Original image by The Wu’s Photo Land.

Remember, consistency is the key to organization, so get into the habit of clearing things away before leaving your desk at the end of the day.

Ditch the Paper

There’s no way around it: paper still exists in the day-to-day running of a business, from receipts and bills to invoices, faxes and letters. Here are a few tips to help you organize all that paper lying around.

  1. Get a document scanner. If you’ve got the money, a document scanner (such as the Fujitsu ScanSnap — see this in-depth review) can nearly rid you of that fire hazard growing in your filing cabinet. These scanners can capture both sides at once, scan odd-sized items (such as receipts) and do it quickly. After your documents have been scanned, shred them for security. But now that you’ve digitized your records, you need a very good back-up plan to make sure they aren’t wiped out by a faulty hard drive.
  2. File by month. If you don’t have the coin to buy a document scanner, I suggest filing general bills and receipts by month in folders and then archiving them by year once you’ve filed your taxes. Invoices and anything else project-related can go in project folders, again to be archived at the end of the fiscal year.
  3. Go paperless. If you haven’t gone to the trouble of making all of your bills and statements paperless, shame on you. Stop everything you’re doing and remedy this right now.
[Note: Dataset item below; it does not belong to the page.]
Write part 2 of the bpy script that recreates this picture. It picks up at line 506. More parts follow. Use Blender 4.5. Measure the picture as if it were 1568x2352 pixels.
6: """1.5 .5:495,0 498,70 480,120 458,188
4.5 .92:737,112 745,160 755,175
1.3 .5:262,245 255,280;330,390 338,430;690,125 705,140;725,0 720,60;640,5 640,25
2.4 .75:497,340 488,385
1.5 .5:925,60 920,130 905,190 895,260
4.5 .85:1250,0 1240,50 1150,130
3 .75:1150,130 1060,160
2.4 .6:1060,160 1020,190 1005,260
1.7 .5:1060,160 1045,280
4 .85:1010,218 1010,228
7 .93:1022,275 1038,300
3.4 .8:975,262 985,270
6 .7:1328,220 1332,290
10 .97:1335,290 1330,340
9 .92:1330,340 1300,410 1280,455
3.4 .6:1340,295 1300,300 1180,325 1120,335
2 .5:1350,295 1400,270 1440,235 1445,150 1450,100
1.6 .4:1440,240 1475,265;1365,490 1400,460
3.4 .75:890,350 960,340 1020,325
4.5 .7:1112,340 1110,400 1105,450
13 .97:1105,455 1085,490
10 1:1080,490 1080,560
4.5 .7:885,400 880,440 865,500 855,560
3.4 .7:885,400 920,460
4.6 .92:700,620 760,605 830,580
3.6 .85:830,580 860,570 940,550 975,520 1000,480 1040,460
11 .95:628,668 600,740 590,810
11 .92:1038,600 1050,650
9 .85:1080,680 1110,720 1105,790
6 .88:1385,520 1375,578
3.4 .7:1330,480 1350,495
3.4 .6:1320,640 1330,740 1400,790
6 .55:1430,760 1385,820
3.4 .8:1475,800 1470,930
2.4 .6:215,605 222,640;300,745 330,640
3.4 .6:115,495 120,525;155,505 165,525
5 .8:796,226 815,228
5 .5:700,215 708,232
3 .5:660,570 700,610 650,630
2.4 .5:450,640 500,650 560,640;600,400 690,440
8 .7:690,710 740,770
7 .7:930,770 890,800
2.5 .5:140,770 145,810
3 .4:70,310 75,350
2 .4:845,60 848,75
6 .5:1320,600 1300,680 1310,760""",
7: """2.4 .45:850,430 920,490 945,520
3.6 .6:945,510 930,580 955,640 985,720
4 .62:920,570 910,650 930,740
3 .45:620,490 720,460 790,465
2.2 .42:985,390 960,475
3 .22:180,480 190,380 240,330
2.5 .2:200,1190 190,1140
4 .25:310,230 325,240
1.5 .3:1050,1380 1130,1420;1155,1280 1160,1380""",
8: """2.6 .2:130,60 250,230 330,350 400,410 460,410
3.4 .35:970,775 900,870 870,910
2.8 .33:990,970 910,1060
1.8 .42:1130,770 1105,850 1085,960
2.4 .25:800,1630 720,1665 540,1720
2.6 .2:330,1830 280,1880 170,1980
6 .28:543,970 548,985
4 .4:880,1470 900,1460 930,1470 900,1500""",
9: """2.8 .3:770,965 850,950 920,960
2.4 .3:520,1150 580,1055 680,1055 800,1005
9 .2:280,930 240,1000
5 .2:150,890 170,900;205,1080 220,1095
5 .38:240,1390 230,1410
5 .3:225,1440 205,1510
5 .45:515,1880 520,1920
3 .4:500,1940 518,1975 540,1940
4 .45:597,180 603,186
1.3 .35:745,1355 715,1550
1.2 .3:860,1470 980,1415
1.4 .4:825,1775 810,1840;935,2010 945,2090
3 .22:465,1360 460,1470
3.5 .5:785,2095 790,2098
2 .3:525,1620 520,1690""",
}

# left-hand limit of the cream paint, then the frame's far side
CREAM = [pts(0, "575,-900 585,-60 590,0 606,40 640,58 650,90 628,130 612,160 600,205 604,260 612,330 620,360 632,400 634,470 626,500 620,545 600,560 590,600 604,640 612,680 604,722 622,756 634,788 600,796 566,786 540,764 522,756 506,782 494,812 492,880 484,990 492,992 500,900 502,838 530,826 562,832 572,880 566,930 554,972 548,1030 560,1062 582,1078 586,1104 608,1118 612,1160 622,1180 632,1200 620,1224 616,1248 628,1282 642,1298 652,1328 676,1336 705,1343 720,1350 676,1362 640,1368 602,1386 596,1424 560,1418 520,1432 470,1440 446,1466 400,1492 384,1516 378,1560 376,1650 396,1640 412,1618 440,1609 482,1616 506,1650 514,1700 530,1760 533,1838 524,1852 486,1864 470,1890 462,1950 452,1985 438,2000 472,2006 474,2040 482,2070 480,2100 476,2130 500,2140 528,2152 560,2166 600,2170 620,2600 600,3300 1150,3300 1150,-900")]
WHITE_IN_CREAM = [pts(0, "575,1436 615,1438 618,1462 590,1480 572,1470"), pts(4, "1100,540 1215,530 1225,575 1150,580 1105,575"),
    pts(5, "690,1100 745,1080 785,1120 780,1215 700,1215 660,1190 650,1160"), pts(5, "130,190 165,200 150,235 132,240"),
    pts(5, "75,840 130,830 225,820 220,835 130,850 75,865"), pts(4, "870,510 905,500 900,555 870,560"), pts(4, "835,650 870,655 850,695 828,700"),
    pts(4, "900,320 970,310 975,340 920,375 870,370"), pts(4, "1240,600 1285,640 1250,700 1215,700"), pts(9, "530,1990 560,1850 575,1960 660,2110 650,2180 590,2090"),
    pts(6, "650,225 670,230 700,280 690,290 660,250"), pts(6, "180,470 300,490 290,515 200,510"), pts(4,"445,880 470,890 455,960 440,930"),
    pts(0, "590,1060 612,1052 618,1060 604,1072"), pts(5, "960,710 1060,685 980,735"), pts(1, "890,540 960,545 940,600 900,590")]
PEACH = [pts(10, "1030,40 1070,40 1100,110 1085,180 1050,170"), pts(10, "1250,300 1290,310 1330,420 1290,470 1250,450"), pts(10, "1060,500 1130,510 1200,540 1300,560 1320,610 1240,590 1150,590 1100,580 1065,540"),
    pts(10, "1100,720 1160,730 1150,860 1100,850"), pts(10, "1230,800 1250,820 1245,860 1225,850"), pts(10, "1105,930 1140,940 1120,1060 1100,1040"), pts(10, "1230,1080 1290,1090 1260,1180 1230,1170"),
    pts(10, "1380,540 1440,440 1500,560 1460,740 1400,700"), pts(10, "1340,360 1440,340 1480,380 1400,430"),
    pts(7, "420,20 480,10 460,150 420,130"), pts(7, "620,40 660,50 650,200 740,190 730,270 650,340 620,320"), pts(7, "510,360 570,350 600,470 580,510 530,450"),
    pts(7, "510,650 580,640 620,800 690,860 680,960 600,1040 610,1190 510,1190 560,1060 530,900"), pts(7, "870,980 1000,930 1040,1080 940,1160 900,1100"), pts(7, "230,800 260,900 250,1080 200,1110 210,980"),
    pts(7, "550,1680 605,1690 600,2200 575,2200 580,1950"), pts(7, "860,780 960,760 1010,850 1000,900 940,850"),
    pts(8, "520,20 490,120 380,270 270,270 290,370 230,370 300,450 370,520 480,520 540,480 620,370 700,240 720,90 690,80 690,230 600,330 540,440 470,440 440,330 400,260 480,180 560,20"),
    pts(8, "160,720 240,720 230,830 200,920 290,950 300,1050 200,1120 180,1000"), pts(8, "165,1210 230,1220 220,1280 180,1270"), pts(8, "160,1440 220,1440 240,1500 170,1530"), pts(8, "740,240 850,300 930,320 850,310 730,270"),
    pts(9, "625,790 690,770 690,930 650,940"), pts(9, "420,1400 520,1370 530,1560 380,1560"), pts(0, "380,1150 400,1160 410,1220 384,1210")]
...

Original image by dawnzy58.

The Long and Winding Road

There is no way to soften the truth: people who are well organized are far more likely to succeed in business and life. But now that you know that organization isn’t an innate skill but one that you can learn and improve upon, you have no excuses. Take the time to analyze what you do and how you do it, and then make small deliberate changes. You’ll be amazed at the difference many small changes make!